5 EQUITY RELEASE FOR SENIORS

Australians are living longer and many are asset-rich but cash-poor.

Home equity can be used here, too, through reverse mortgages that enable seniors to draw back on their asset, although many shy away from the idea of taking on fresh debt in retirement.

“I see reverse mortgage options as risky as the rates applied to these are usually a lot higher than typical home loan rates, therefore I don’t usually recommend this option,” Ms Tonkin said.

“The compounding effect of interest accruing over a number of years on the loan amount can escalate the erosion of any equity in the home,” she said.

Reverse mortgages had protection built into them to prevent people owing more than their home was worth, Ms Tonkin said.
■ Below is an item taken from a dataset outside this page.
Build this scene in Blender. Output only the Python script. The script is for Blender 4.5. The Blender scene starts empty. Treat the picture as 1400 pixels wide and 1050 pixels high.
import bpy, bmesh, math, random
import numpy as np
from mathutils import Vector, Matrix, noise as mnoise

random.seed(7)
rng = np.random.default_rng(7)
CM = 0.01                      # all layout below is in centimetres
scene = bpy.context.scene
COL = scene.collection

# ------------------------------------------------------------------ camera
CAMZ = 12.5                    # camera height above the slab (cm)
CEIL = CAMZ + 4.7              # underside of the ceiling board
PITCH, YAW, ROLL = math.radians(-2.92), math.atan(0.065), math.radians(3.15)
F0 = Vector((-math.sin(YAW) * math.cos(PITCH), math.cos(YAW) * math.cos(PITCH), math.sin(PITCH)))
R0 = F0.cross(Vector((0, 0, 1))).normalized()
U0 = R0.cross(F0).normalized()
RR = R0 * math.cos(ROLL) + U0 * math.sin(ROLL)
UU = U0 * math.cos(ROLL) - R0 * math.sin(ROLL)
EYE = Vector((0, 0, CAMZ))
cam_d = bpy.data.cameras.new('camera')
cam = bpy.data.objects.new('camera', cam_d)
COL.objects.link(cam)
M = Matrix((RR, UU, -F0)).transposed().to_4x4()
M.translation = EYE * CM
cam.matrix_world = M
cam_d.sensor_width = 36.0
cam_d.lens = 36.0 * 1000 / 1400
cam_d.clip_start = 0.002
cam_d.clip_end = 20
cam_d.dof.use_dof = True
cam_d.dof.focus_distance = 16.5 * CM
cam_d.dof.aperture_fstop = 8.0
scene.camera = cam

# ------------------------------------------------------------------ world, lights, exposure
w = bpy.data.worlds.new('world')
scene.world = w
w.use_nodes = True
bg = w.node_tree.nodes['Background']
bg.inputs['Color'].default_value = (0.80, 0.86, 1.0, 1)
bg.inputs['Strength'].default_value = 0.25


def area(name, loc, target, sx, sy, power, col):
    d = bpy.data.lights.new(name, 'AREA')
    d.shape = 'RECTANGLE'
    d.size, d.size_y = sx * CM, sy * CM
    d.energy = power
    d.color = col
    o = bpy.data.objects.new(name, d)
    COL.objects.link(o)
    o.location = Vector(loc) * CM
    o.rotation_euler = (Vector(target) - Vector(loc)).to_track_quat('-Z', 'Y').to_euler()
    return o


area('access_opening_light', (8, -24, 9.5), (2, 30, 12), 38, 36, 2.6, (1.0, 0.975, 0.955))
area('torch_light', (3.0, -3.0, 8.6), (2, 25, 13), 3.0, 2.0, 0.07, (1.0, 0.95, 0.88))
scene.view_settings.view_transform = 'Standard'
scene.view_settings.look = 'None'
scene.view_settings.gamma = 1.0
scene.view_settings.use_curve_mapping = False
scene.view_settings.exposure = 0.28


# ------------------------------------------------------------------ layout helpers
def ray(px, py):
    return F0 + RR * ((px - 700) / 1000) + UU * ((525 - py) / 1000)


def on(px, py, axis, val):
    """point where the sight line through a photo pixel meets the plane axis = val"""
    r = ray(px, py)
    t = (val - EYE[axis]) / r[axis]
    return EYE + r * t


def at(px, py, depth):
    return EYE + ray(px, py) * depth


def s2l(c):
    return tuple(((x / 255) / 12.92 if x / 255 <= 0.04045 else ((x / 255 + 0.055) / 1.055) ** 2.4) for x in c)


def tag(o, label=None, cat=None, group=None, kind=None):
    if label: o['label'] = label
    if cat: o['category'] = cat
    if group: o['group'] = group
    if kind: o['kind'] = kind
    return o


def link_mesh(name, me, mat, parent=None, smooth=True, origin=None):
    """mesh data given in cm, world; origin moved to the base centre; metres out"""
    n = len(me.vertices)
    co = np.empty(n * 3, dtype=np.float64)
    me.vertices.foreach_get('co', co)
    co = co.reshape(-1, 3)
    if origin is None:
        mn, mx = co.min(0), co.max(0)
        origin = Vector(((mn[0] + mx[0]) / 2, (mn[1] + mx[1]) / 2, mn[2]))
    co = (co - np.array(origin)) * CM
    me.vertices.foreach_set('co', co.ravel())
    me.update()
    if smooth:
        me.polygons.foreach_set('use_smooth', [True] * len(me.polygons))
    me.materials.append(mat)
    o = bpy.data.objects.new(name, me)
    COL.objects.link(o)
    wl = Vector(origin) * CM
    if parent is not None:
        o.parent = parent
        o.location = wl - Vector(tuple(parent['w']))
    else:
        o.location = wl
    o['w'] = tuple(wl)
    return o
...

“The government also provides a Home Equity Access Scheme, where if eligible for age pension, you can increase your fortnightly pension payments by up to 1.5 times,” she said.

“This additional amount paid is treated as a loan from the government with interest accruing at a statutory rate.”

Mr Frinsdorf said unlocking equity to boost retirement funding was an important decision “so it’s best to speak with an experienced adviser first to determine the right strategy for your specific circumstances”.

PROTECT YOURSELF

Using home equity for investment loans ultimately puts your home at risk if the investment crashes to zero and you cannot afford repayments, so it’s crucial to diversify investments and have wiggle room to cope with sharp rate rises.

It is also important to have income protection insurance in place is case you lose our ability to work.

Mr Frinsdorf said it was prudent to have a plan to cover debt management and repayment.

“Investors are often good at planning for the accumulation of assets, but the associated debt management side does not always receive the same consideration, when it is equally as important,” he said.